Twitter is also wonderful, and I get so much value out of it. But it’s like 51% good and 49% bad.
I don’t see it getting any better. Hopefully it can hold the line at just-barely-worth-it. (But the recent changes to the timeline make that a little less likely.)
I don’t see it getting any better either. And no one has offered a better explanation than Frank Chimero:
We concede that there is some value to Twitter, but the social musing we did early on no longer fits. My feed (full of people I admire) is mostly just a loud, stupid, sad place. Basically: a mirror to the world we made that I don’t want to look into. The common way to refute my complaint is to say that I’m following the wrong people. I think I’m following the right people, I’m just seeing the worst side of them while they’re stuck in an inhospitable environment. It’s exasperating to be stuck in a stream.

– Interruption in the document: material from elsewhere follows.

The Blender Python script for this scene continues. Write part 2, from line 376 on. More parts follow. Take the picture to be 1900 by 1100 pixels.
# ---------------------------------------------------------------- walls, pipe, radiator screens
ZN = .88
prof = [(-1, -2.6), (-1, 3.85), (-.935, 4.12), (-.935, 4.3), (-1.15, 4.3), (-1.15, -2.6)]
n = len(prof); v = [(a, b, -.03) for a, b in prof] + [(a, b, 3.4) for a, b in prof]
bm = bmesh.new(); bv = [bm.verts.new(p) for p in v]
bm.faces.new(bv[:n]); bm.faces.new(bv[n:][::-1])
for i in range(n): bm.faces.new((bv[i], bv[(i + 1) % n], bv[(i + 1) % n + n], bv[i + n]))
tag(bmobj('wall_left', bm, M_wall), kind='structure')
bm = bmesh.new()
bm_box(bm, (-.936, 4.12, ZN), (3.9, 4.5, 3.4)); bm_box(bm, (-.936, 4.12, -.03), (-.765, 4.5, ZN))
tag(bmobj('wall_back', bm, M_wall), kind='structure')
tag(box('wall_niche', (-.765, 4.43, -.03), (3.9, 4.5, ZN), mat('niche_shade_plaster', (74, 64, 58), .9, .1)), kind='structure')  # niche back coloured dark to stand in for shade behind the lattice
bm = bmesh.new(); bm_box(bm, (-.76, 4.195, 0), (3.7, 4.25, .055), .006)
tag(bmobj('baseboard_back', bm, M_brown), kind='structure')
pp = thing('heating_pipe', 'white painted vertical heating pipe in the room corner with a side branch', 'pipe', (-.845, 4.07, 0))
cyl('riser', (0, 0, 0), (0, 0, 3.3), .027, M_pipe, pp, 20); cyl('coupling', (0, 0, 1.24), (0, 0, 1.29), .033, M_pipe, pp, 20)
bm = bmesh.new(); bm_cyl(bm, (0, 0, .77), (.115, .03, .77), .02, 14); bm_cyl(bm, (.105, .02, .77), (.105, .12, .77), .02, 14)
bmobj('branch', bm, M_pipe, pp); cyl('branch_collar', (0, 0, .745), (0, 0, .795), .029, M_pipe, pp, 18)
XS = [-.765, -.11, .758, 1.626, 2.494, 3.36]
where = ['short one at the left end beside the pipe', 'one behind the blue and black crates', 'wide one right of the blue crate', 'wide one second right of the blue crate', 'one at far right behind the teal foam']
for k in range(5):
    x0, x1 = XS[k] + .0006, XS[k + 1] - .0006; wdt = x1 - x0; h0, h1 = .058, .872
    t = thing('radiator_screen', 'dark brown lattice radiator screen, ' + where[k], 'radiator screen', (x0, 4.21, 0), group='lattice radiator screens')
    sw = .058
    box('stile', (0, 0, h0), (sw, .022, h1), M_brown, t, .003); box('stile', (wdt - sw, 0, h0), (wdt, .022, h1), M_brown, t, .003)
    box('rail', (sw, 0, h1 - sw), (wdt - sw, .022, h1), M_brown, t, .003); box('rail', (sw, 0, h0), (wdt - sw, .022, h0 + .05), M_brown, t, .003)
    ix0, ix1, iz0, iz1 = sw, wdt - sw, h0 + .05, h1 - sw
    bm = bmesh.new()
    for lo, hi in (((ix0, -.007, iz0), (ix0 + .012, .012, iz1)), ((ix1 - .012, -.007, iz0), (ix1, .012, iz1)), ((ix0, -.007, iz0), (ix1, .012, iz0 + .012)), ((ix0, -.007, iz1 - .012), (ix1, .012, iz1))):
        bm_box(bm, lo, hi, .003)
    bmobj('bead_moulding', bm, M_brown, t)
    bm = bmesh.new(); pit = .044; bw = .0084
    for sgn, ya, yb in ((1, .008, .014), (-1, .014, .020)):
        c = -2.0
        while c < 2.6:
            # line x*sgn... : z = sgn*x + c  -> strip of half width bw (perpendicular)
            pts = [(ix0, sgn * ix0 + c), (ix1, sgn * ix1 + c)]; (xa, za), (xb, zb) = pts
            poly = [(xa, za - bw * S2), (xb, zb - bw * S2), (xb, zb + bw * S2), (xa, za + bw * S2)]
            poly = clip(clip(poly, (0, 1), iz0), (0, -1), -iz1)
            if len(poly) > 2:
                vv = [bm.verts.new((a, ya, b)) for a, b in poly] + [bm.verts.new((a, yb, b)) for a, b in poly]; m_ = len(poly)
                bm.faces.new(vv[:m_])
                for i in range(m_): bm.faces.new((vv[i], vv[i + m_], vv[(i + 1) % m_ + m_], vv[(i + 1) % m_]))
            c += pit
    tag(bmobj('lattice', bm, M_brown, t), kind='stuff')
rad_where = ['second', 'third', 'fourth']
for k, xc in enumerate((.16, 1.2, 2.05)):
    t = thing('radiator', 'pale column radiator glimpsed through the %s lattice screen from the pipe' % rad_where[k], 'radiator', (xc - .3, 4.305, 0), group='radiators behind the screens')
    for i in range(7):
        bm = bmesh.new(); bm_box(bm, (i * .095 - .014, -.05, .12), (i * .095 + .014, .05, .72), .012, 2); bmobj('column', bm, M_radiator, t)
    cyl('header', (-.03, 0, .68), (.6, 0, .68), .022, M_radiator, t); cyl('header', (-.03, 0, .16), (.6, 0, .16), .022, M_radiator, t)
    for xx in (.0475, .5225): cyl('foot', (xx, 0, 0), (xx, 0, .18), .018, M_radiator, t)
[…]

Here’s the frustration: if you’ve been on Twitter a while, it’s changed out from under you. Christopher Alexander made a great diagram, a spectrum of privacy: street to sidewalk to porch to living room to bedroom. I think for many of us Twitter started as the porch — our space, our friends, with the occasional neighborhood passer-by. As the service grew and we gained followers, we slid across the spectrum of privacy into the street.
This is exactly right. I have found that my greatest frustrations with Twitter come not from people who are being nasty — though there are far too many of them — but from people who just misunderstand. They reply questioningly or challengingly to a tweet without reading any of the preceding or succeeding tweets that would give it context, or without reading the post that it links to. They take jokes seriously — Oh Lord do they take jokes seriously. And far too often they don’t take the time to formulate their responses with care and so write tweets that I can’t make sense of at all. And I don’t want to have to deal with all this. I just want to sit here on the porch and have a nice chat with my friends and neighbors.
But wait. I’m not on the porch anymore. I’m in the middle of Broadway.
So I’m doing what, it seems to me, many people are doing: I’m getting out of the street. I’ll keep my public account for public uses: it’ll be a place where I can link to posts like this one, or announce any event that’s of general interest. But what I’ve come to call Big Twitter is simply not a place for conversation any more.
I don’t like this change. I made friends — real friends — on Twitter when it was a place for conversation. I reconnected with people I had lost touch with. Whole new realms of knowledge were opened to me. I don’t want to foreclose on the possibility of further discovery, but the signal-to-noise ration is so bad now that I don’t think I could pick out the constructive and interesting voices from all the mean-spiritedness and incomprehension; and so few smart people now dare to use Twitter in the old open way.
Big Twitter was great — for a while. But now it’s over, and it’s time to move on. I’m just hoping that some smart people out there are learning from what went wrong and developing social networks that can strengthen the signal and silence the noise.